# start of Given material

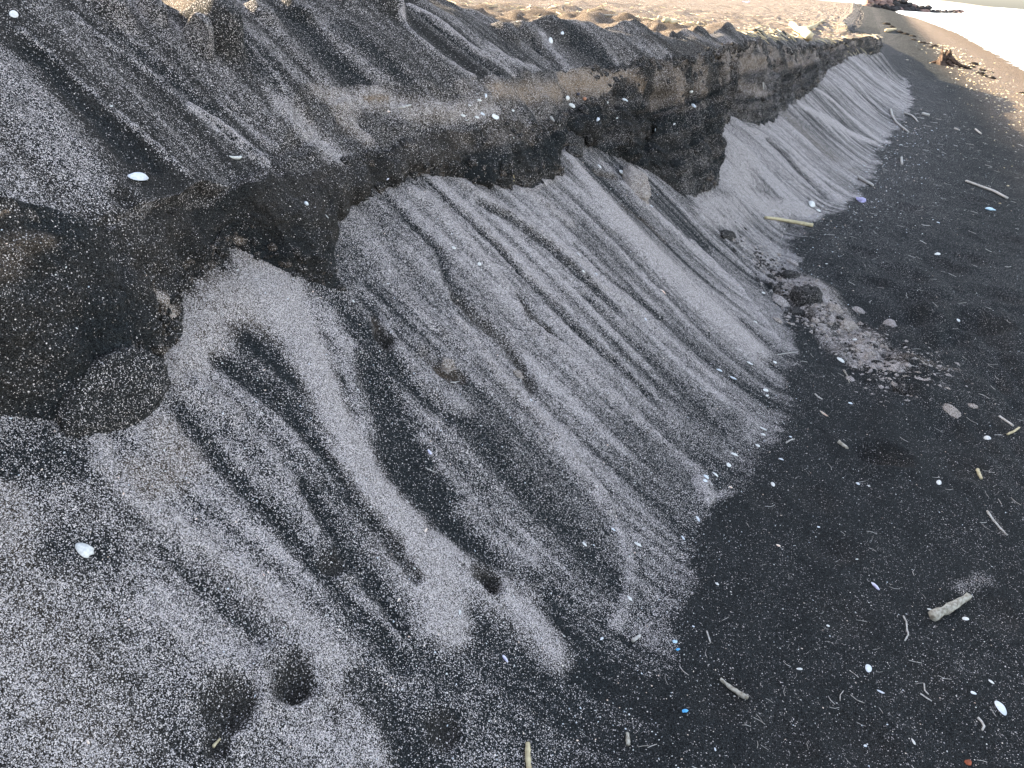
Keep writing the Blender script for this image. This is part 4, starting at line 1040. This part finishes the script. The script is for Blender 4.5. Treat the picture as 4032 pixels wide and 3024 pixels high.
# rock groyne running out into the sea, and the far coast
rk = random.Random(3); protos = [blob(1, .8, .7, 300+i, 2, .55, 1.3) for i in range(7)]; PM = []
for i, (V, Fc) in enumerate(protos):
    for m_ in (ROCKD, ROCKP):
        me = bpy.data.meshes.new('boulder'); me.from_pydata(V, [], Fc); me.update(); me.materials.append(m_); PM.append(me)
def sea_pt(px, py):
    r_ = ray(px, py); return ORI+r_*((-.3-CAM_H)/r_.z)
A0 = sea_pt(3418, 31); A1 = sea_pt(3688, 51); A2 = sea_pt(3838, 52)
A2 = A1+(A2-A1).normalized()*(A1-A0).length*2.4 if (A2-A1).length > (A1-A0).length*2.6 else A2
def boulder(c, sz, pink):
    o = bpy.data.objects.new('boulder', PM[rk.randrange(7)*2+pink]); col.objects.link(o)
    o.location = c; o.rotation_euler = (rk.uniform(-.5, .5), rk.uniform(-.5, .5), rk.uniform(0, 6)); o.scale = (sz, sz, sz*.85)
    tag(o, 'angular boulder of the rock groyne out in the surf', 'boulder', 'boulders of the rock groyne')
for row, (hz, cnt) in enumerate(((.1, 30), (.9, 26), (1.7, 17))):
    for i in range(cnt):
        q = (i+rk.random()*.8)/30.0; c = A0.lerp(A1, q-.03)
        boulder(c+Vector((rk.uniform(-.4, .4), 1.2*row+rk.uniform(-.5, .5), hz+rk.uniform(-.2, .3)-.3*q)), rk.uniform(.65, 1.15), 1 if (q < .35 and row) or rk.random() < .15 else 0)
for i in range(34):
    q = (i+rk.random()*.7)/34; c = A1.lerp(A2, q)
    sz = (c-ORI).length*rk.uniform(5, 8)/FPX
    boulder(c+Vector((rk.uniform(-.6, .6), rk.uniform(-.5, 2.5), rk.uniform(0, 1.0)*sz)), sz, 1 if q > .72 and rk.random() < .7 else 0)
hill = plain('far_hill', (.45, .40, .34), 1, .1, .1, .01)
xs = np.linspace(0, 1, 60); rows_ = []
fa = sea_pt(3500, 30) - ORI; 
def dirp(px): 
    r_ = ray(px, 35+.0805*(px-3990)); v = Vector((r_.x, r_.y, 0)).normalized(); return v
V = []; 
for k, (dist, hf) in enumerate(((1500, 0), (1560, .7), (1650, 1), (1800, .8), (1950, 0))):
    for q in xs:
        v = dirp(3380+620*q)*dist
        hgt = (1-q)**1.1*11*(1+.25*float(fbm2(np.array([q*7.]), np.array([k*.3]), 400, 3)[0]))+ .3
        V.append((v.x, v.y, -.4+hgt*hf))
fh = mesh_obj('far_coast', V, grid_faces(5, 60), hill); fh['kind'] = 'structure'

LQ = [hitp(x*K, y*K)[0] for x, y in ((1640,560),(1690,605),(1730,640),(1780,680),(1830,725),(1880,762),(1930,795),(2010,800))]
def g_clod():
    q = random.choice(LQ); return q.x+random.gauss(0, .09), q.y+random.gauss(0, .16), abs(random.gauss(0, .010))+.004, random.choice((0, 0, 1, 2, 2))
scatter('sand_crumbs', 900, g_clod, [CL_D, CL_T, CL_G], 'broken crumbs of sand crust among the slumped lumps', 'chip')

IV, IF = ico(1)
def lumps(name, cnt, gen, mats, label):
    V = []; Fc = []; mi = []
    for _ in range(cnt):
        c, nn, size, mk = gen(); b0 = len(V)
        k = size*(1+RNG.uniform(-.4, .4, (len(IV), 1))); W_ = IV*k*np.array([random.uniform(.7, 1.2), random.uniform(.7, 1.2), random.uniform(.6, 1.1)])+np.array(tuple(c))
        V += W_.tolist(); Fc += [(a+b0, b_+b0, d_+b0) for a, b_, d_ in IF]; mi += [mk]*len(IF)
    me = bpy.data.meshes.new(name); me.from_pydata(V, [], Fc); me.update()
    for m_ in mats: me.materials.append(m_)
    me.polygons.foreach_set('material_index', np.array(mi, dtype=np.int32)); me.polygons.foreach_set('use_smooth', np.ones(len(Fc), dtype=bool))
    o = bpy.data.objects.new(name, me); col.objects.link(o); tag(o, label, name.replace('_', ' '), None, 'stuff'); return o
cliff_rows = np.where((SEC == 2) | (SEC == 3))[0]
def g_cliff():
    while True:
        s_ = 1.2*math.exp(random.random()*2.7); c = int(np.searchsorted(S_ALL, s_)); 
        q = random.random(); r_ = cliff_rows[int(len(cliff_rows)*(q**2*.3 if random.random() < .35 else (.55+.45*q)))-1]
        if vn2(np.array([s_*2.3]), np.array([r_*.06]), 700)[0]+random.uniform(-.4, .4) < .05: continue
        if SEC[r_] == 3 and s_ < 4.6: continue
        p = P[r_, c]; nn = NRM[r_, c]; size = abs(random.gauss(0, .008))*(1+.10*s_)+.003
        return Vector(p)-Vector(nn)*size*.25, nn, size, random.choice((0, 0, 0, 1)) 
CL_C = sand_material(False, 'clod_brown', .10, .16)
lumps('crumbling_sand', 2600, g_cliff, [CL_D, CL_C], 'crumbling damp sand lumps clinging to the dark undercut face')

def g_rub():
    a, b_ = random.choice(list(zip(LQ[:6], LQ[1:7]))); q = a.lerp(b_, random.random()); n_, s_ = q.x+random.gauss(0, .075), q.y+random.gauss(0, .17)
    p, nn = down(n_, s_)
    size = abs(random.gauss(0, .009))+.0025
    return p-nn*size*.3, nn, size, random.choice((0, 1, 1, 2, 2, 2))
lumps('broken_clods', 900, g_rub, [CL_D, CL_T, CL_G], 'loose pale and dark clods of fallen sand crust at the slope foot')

# end of Given material

Set exercise: Copy out the data above exactly, except the pictures.

Response to this task:
Keep writing the Blender script for this image. This is part 4, starting at line 1040. This part finishes the script. The script is for Blender 4.5. Treat the picture as 4032 pixels wide and 3024 pixels high.
# rock groyne running out into the sea, and the far coast
rk = random.Random(3); protos = [blob(1, .8, .7, 300+i, 2, .55, 1.3) for i in range(7)]; PM = []
for i, (V, Fc) in enumerate(protos):
    for m_ in (ROCKD, ROCKP):
        me = bpy.data.meshes.new('boulder'); me.from_pydata(V, [], Fc); me.update(); me.materials.append(m_); PM.append(me)
def sea_pt(px, py):
    r_ = ray(px, py); return ORI+r_*((-.3-CAM_H)/r_.z)
A0 = sea_pt(3418, 31); A1 = sea_pt(3688, 51); A2 = sea_pt(3838, 52)
A2 = A1+(A2-A1).normalized()*(A1-A0).length*2.4 if (A2-A1).length > (A1-A0).length*2.6 else A2
def boulder(c, sz, pink):
    o = bpy.data.objects.new('boulder', PM[rk.randrange(7)*2+pink]); col.objects.link(o)
    o.location = c; o.rotation_euler = (rk.uniform(-.5, .5), rk.uniform(-.5, .5), rk.uniform(0, 6)); o.scale = (sz, sz, sz*.85)
    tag(o, 'angular boulder of the rock groyne out in the surf', 'boulder', 'boulders of the rock groyne')
for row, (hz, cnt) in enumerate(((.1, 30), (.9, 26), (1.7, 17))):
    for i in range(cnt):
        q = (i+rk.random()*.8)/30.0; c = A0.lerp(A1, q-.03)
        boulder(c+Vector((rk.uniform(-.4, .4), 1.2*row+rk.uniform(-.5, .5), hz+rk.uniform(-.2, .3)-.3*q)), rk.uniform(.65, 1.15), 1 if (q < .35 and row) or rk.random() < .15 else 0)
for i in range(34):
    q = (i+rk.random()*.7)/34; c = A1.lerp(A2, q)
    sz = (c-ORI).length*rk.uniform(5, 8)/FPX
    boulder(c+Vector((rk.uniform(-.6, .6), rk.uniform(-.5, 2.5), rk.uniform(0, 1.0)*sz)), sz, 1 if q > .72 and rk.random() < .7 else 0)
hill = plain('far_hill', (.45, .40, .34), 1, .1, .1, .01)
xs = np.linspace(0, 1, 60); rows_ = []
fa = sea_pt(3500, 30) - ORI; 
def dirp(px): 
    r_ = ray(px, 35+.0805*(px-3990)); v = Vector((r_.x, r_.y, 0)).normalized(); return v
V = []; 
for k, (dist, hf) in enumerate(((1500, 0), (1560, .7), (1650, 1), (1800, .8), (1950, 0))):
    for q in xs:
        v = dirp(3380+620*q)*dist
        hgt = (1-q)**1.1*11*(1+.25*float(fbm2(np.array([q*7.]), np.array([k*.3]), 400, 3)[0]))+ .3
        V.append((v.x, v.y, -.4+hgt*hf))
fh = mesh_obj('far_coast', V, grid_faces(5, 60), hill); fh['kind'] = 'structure'

LQ = [hitp(x*K, y*K)[0] for x, y in ((1640,560),(1690,605),(1730,640),(1780,680),(1830,725),(1880,762),(1930,795),(2010,800))]
def g_clod():
    q = random.choice(LQ); return q.x+random.gauss(0, .09), q.y+random.gauss(0, .16), abs(random.gauss(0, .010))+.004, random.choice((0, 0, 1, 2, 2))
scatter('sand_crumbs', 900, g_clod, [CL_D, CL_T, CL_G], 'broken crumbs of sand crust among the slumped lumps', 'chip')

IV, IF = ico(1)
def lumps(name, cnt, gen, mats, label):
    V = []; Fc = []; mi = []
    for _ in range(cnt):
        c, nn, size, mk = gen(); b0 = len(V)
        k = size*(1+RNG.uniform(-.4, .4, (len(IV), 1))); W_ = IV*k*np.array([random.uniform(.7, 1.2), random.uniform(.7, 1.2), random.uniform(.6, 1.1)])+np.array(tuple(c))
        V += W_.tolist(); Fc += [(a+b0, b_+b0, d_+b0) for a, b_, d_ in IF]; mi += [mk]*len(IF)
    me = bpy.data.meshes.new(name); me.from_pydata(V, [], Fc); me.update()
    for m_ in mats: me.materials.append(m_)
    me.polygons.foreach_set('material_index', np.array(mi, dtype=np.int32)); me.polygons.foreach_set('use_smooth', np.ones(len(Fc), dtype=bool))
    o = bpy.data.objects.new(name, me); col.objects.link(o); tag(o, label, name.replace('_', ' '), None, 'stuff'); return o
cliff_rows = np.where((SEC == 2) | (SEC == 3))[0]
def g_cliff():
    while True:
        s_ = 1.2*math.exp(random.random()*2.7); c = int(np.searchsorted(S_ALL, s_)); 
        q = random.random(); r_ = cliff_rows[int(len(cliff_rows)*(q**2*.3 if random.random() < .35 else (.55+.45*q)))-1]
        if vn2(np.array([s_*2.3]), np.array([r_*.06]), 700)[0]+random.uniform(-.4, .4) < .05: continue
        if SEC[r_] == 3 and s_ < 4.6: continue
        p = P[r_, c]; nn = NRM[r_, c]; size = abs(random.gauss(0, .008))*(1+.10*s_)+.003
        return Vector(p)-Vector(nn)*size*.25, nn, size, random.choice((0, 0, 0, 1)) 
CL_C = sand_material(False, 'clod_brown', .10, .16)
lumps('crumbling_sand', 2600, g_cliff, [CL_D, CL_C], 'crumbling damp sand lumps clinging to the dark undercut face')

def g_rub():
    a, b_ = random.choice(list(zip(LQ[:6], LQ[1:7]))); q = a.lerp(b_, random.random()); n_, s_ = q.x+random.gauss(0, .075), q.y+random.gauss(0, .17)
    p, nn = down(n_, s_)
    size = abs(random.gauss(0, .009))+.0025
    return p-nn*size*.3, nn, size, random.choice((0, 1, 1, 2, 2, 2))
lumps('broken_clods', 900, g_rub, [CL_D, CL_T, CL_G], 'loose pale and dark clods of fallen sand crust at the slope foot')